Daytime all-sky radiance distribution pattern for near-earth space SWIR stellar navigation

Abstract

Short-Wavelength-Infrared (SWIR) stellar navigation technology is a focused area of frontier research in near-earth space. However, in the process of star trackers' optical scheme demonstration, imaging link construction, and algorithm test optimization, large-scale sky background data in JHKs bands with different atmosphere modes, aerosol types, earth-surface types, and sun positions are required as inputs. Although the existing atmospheric radiative transfer code can generate extensive uncontinuous background radiation data, some inherent defects, including high computational complexity, low work efficiency, and long operation time, severely restrict the application in engineering.

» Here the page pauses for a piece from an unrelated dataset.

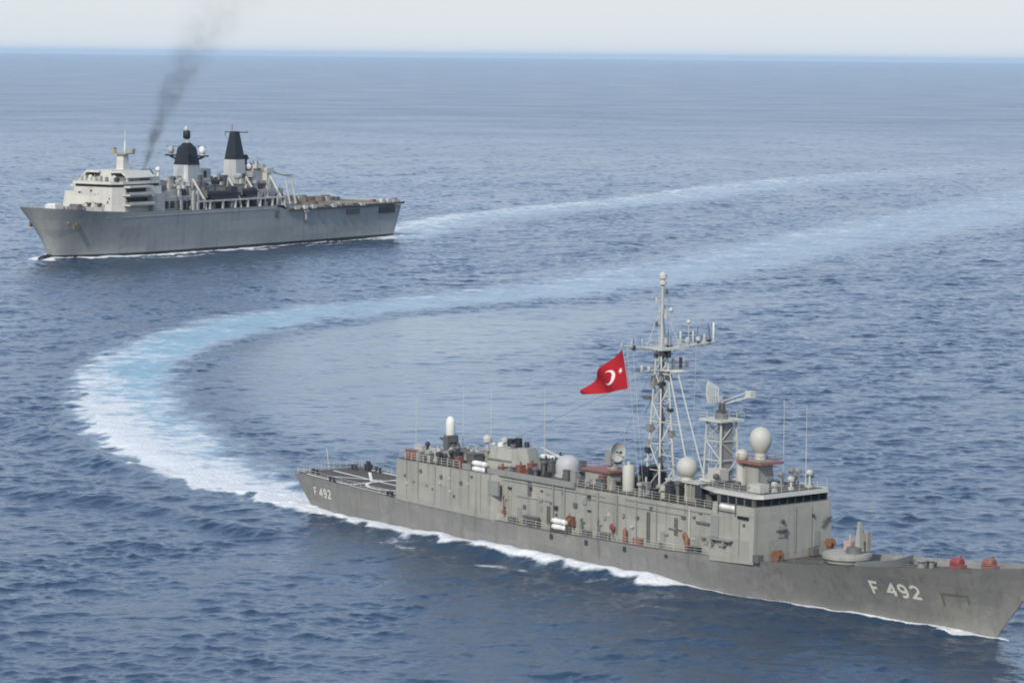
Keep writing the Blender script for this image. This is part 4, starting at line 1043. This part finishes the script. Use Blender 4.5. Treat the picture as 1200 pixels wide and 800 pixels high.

For the purpose of making sky background radiation data far more productively in action, it is essential to establish the distribution model to describe the characteristics of sky background radiation. Therefore, the daytime all-sky radiance distribution pattern for JHKs bands is built based on the Hosek model, and the Adaptive Moment Estimation (Adam) method is applied to solve and optimize the distribution parameters. The correctness of the distribution pattern is verified based on the measurement data. The results show that the daytime all-sky radiance distribution pattern is constructed exactly and can provide a firm reference for SWIR star trackers' system design and performance evaluation.